Au fond, l’article 132-1 alinéa 1 du Code de la Consommation dispose que : « dans les contrats conclus entre professionnels et non professionnels ou consommateurs, sont abusives les clauses qui ont pour objet ou pour effet de créer, au détriment du non professionnel ou du consommateur un déséquilibre significatif entre les droits et obligations des parties au contrat ».

En application de ce principe, doit être réputée non écrite comme abusive, la clause prévoyant l'augmentation du montant du crédit initial sans acceptation par l'emprunteur d'une nouvelle offre de crédit, car elle exonère le prêteur du respect des exigences légales protectrices de l'emprunteur à l'occasion de l'augmentation du découvert utile et le prive de sa faculté de rétractation.

Il s'ensuit que le point de départ du délai de forclusion de l’article L.311-37 du Code de la Consommation est le jour du dépassement non régularisé du montant initial du découvert. Au cas présent, le montant du Découvert Utile a été dépassé le 25 mai 2005, l'action en paiement intentée le 14 août 2008 par la SA FINAREF est donc forclose.

 

- Sur les demandes de dommages et intérêts :

La demande l'appelante n'est étayée par aucun élément concernant l'existence d'une faute commise par M. X. lui ayant causé un préjudice, elle en sera donc déboutée.
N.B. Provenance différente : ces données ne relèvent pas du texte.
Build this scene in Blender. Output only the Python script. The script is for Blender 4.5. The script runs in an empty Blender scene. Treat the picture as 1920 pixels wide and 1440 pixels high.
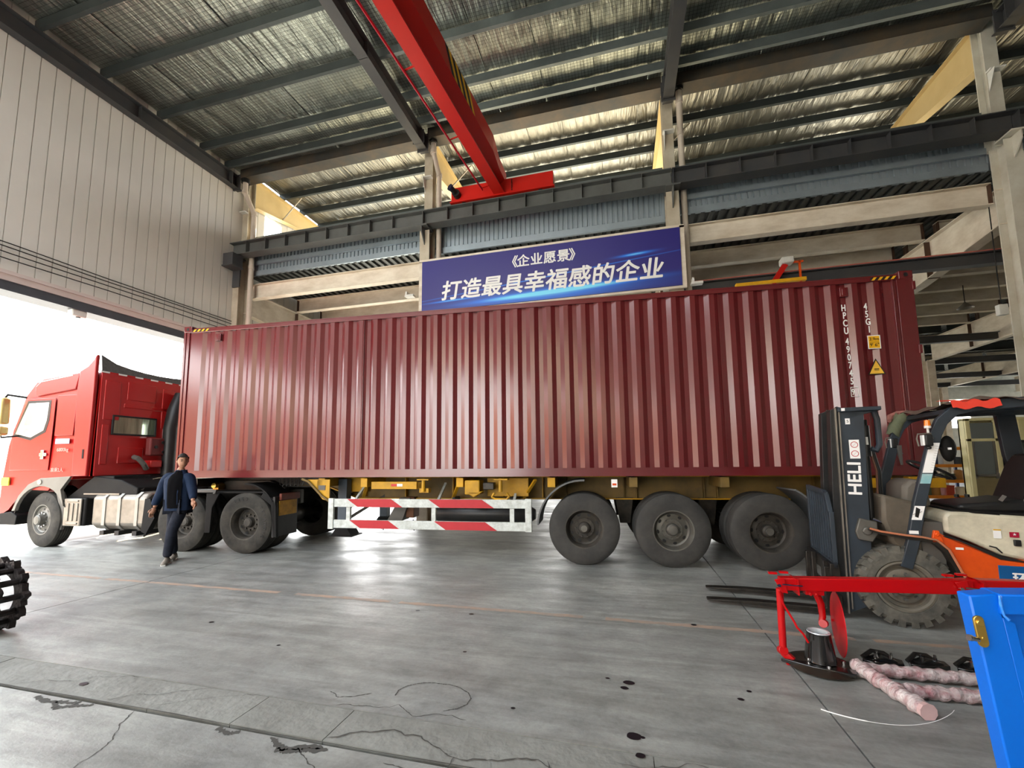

L'intimé sollicite la condamnation de la SA FINAREF pour appel abusif. Il suffira de rappeler que l'exercice d'une action en justice et de voies de recours sont des droits qui ne dégénèrent en abus que s'ils constituent des actes de malice ou de mauvaise foi ce qui n'est nullement démontré dans la présente instance.

Il sera également rappelé que l'appréciation inexacte qu'une partie fait de ses droits n'est pas en soi constitutive d'une faute.

 

- Sur les dépens et les frais irrépétibles :

Les dépens seront à la charge de la SA FINAREF, partie succombante.

L'équité commande de faire application de l’article 700 du Code de Procédure Civile en condamnant l'appelante à verser à M. X. une indemnité de 1.500 euros.

 

DISPOSITIF (décision proprement dite)                             (N.B. : mention ne figurant pas sur l’original)

PAR CES MOTIFS :

La Cour, après en avoir délibéré conformément à la loi, statuant par arrêt contradictoire prononcé par mise à disposition au greffe et en dernier ressort,

Déclare l'appel recevable,

Annule le jugement rendu le 4 novembre 2008 par le Tribunal d'Instance d'AGEN,

Et, statuant à nouveau,

Constate la forclusion de l'action en paiement de la SA FINAREF à l'encontre de M. X. ;

Dit que la demande de paiement de la SA FINAREF est irrecevable ;

Déboute les parties de leurs demandes de dommages et intérêts ;

Condamne la SA FINAREF aux entiers dépens, dont distraction au profit de la SCP NARRAN, avoués, qui seront recouvrés conformément aux dispositions de l’article 699 du Code de Procédure Civile ;

Condamne la SA FINAREF à payer à M. X. somme de 1.500 euro en application de l’article 700 du Code de Procédure Civile.

Le présent arrêt a été signé par Bernard BOUTIE, Président de Chambre et par Isabelle BURY, Greffier auquel la minute de la décision a été remise par le magistrat signataire.